## START Material for this task

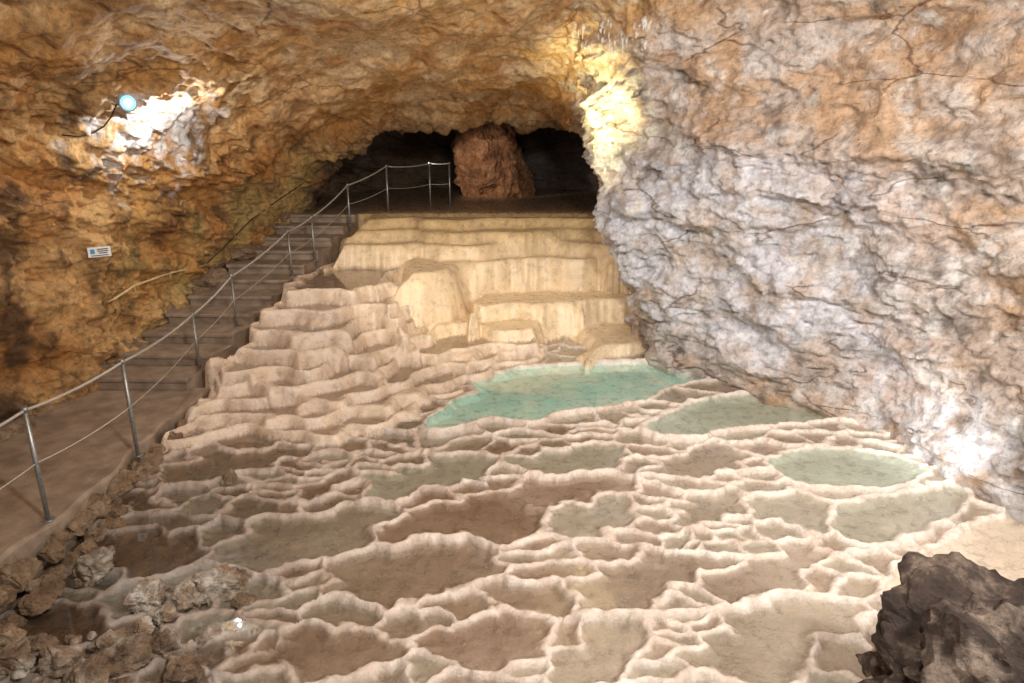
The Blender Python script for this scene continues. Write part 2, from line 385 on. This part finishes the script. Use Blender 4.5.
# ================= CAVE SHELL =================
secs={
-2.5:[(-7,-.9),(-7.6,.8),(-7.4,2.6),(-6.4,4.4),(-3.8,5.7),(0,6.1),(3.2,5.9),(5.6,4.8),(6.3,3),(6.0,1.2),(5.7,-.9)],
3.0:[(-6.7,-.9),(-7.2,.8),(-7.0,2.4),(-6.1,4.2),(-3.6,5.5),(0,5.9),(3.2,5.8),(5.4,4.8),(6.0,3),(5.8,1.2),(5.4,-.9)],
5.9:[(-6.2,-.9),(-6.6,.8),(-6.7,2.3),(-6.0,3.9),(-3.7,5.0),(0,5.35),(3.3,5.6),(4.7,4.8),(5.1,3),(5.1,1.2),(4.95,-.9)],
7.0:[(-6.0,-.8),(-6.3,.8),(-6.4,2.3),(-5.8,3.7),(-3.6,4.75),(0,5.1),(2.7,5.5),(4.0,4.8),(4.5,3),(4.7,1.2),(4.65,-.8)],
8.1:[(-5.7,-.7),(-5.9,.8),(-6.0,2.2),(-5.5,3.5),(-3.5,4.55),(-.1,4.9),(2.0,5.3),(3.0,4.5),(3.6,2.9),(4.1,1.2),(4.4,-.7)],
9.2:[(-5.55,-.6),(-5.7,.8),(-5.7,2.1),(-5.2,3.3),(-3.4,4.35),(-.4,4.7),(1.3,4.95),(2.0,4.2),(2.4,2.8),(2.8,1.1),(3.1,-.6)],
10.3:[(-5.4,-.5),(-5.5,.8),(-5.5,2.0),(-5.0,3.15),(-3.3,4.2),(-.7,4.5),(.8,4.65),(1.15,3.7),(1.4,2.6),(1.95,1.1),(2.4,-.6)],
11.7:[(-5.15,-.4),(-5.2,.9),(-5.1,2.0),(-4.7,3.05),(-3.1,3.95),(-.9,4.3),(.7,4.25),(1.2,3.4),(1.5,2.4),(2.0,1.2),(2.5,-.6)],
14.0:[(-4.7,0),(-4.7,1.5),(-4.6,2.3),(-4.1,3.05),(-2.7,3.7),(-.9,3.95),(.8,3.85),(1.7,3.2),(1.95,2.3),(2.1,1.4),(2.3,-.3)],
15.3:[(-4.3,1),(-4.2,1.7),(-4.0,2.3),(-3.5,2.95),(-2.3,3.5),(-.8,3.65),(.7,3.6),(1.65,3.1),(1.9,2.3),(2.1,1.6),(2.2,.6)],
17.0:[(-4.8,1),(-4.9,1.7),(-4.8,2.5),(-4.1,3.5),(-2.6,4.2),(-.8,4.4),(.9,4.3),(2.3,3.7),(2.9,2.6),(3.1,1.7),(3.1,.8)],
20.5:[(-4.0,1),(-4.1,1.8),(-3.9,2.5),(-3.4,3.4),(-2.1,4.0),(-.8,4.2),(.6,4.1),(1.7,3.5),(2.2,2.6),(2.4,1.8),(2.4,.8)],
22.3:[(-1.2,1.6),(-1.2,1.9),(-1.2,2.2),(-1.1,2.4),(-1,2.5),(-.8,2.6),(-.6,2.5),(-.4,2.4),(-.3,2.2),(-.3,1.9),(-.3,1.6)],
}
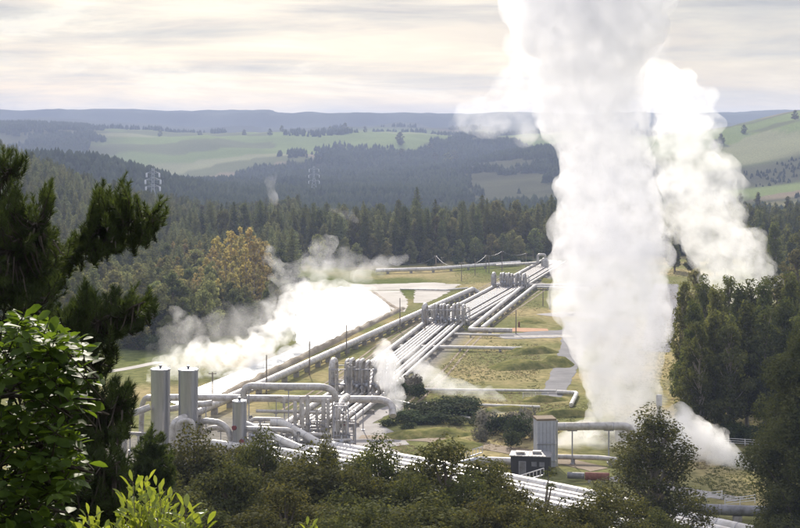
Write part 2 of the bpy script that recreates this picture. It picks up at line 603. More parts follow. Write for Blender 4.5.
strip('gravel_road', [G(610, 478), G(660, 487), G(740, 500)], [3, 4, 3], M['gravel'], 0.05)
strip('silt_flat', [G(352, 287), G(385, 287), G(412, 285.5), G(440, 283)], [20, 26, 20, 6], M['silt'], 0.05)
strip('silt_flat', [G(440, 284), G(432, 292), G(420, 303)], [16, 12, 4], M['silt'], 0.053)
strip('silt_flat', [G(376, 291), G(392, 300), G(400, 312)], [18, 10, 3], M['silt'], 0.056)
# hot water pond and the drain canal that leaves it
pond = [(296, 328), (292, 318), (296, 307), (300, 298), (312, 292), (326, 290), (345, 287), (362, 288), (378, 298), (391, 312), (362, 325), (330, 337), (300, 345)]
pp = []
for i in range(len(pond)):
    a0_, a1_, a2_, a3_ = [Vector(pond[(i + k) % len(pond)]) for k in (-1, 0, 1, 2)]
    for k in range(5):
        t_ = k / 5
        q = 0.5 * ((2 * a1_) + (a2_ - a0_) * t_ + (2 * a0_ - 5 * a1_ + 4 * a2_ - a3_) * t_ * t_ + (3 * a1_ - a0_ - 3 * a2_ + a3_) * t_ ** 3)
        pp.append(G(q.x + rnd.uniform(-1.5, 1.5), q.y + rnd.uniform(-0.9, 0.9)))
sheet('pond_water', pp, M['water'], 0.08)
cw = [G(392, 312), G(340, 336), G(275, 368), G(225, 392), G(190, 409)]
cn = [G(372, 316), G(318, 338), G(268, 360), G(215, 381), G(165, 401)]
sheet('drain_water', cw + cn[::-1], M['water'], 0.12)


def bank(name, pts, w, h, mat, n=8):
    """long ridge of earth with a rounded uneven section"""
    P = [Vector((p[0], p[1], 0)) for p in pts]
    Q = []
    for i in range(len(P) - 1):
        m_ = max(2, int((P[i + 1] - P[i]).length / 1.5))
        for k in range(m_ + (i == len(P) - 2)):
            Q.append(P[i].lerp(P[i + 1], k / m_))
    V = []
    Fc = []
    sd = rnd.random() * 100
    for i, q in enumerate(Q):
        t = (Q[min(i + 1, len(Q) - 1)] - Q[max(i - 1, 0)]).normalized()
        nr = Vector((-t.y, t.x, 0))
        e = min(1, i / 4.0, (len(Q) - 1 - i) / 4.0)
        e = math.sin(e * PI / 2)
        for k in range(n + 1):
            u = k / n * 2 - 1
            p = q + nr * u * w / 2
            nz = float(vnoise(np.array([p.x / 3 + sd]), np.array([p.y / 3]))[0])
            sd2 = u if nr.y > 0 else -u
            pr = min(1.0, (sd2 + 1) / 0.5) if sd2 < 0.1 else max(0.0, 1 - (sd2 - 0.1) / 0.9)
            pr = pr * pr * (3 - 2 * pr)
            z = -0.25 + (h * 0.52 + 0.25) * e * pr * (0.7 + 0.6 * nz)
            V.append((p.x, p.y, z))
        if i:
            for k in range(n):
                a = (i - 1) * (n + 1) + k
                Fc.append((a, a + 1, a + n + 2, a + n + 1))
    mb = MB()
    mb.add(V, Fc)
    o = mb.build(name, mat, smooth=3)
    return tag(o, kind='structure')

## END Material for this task

• [Task details]:
Find all lines with "Write" in them and copy each one.

• [Correct result]:
The Blender Python script for this scene continues. Write part 2, from line 385 on. This part finishes the script. Use Blender 4.5.
Write part 2 of the bpy script that recreates this picture. It picks up at line 603. More parts follow. Write for Blender 4.5.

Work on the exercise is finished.